→ DATA EXCERPTS
★ ★ ★ ★ ★ ★ ★

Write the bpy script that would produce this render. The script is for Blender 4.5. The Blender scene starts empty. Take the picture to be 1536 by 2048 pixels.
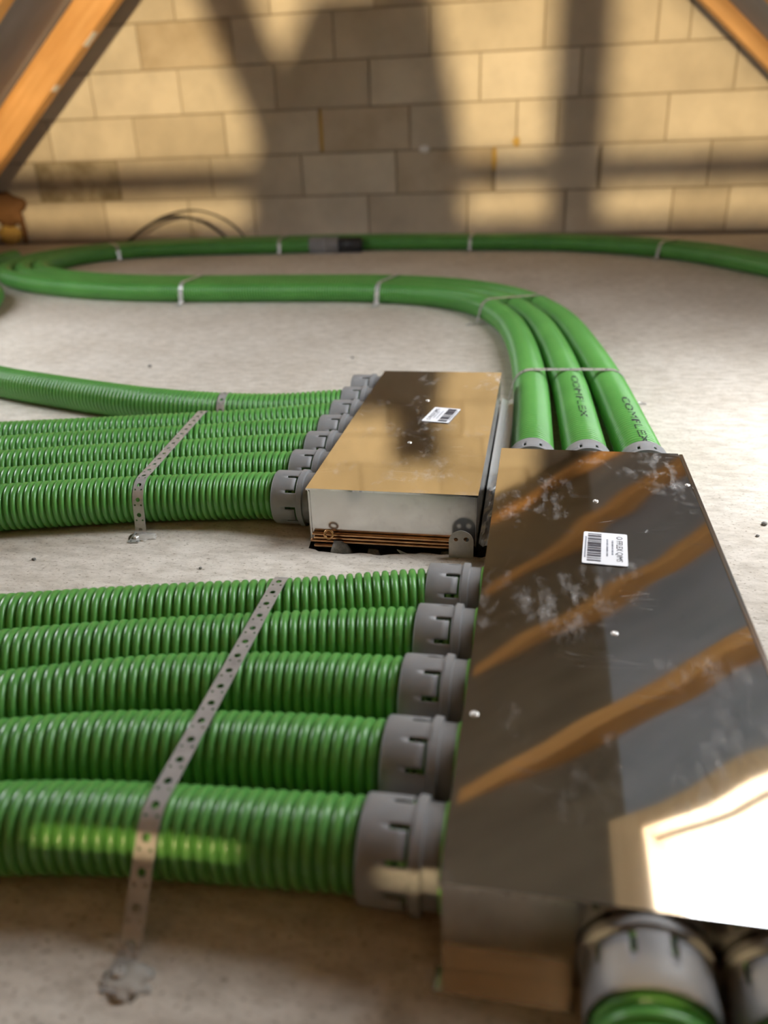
import bpy, bmesh, math, random
import numpy as np
from mathutils import Vector, Matrix, noise

random.seed(7)
sc = bpy.context.scene
COL = sc.collection
PI = math.pi

# ------------------------------------------------------------------ camera, world, lights, exposure
cam_d = bpy.data.cameras.new('camera')
cam = bpy.data.objects.new('camera', cam_d)
COL.objects.link(cam)
sc.camera = cam
cam_d.sensor_fit = 'VERTICAL'
cam_d.sensor_height = 48.0
cam_d.sensor_width = 36.0
cam_d.lens = 1600.0 / 2048.0 * 48.0
cam_d.clip_start = 0.02
_p, _y, _r = math.radians(25.11), math.radians(11.38), math.radians(-2.16)
_f0 = Vector((-math.sin(_y), math.cos(_y), 0)); _r0 = Vector((math.cos(_y), math.sin(_y), 0)); _u0 = Vector((0, 0, 1))
_fw = _f0 * math.cos(_p) - _u0 * math.sin(_p); _up = _u0 * math.cos(_p) + _f0 * math.sin(_p)
_ri = _r0 * math.cos(_r) + _up * math.sin(_r); _uu = -_r0 * math.sin(_r) + _up * math.cos(_r)
cam.matrix_world = Matrix(((_ri.x, _uu.x, -_fw.x, 0), (_ri.y, _uu.y, -_fw.y, 0), (_ri.z, _uu.z, -_fw.z, 0.66), (0, 0, 0, 1)))
cam_d.dof.use_dof = True
cam_d.dof.focus_distance = 1.36
cam_d.dof.aperture_fstop = 3.0

sc.view_settings.view_transform = 'Standard'
sc.view_settings.look = 'None'
sc.view_settings.gamma = 1.0
sc.view_settings.use_curve_mapping = False
sc.view_settings.exposure = 0.42
sc.cycles.use_adaptive_sampling = True; sc.cycles.adaptive_threshold = 0.05
sc.cycles.max_bounces = 5; sc.cycles.diffuse_bounces = 4; sc.cycles.glossy_bounces = 4; sc.cycles.transparent_max_bounces = 6
sc.cycles.caustics_reflective = False; sc.cycles.caustics_refractive = False

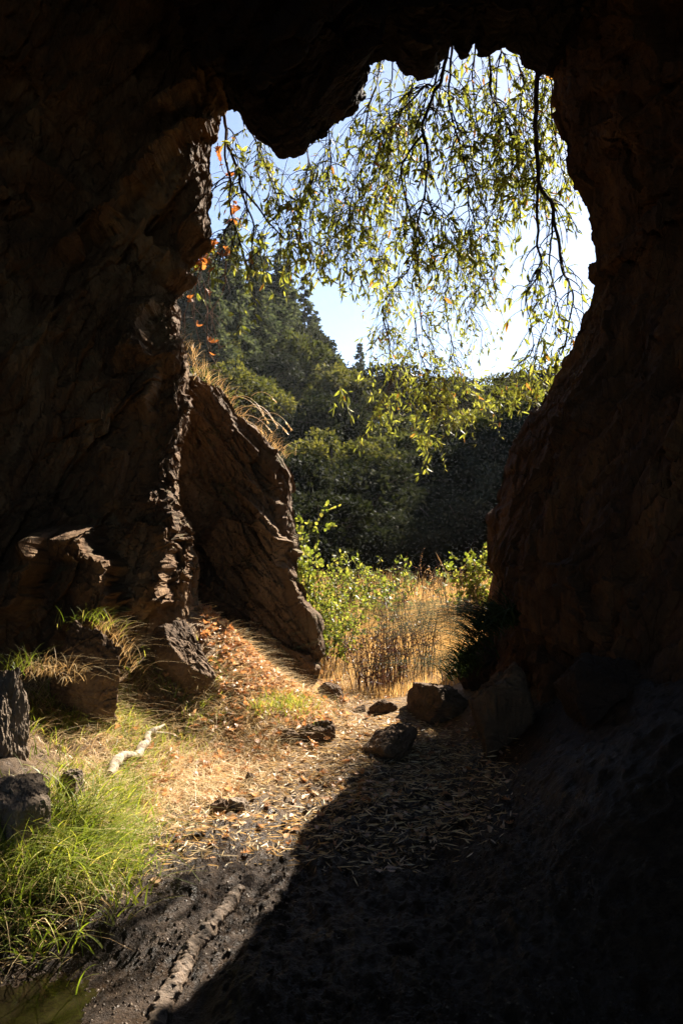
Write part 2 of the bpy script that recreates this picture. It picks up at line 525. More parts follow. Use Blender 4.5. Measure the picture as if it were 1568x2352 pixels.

★ ★ ★ ★ ★ ★ ★

→ REQUIRED WORK
Say, as a single number and nothing more, how many lines of the entries contain the word "script".

→ FINISHED EXERCISE
2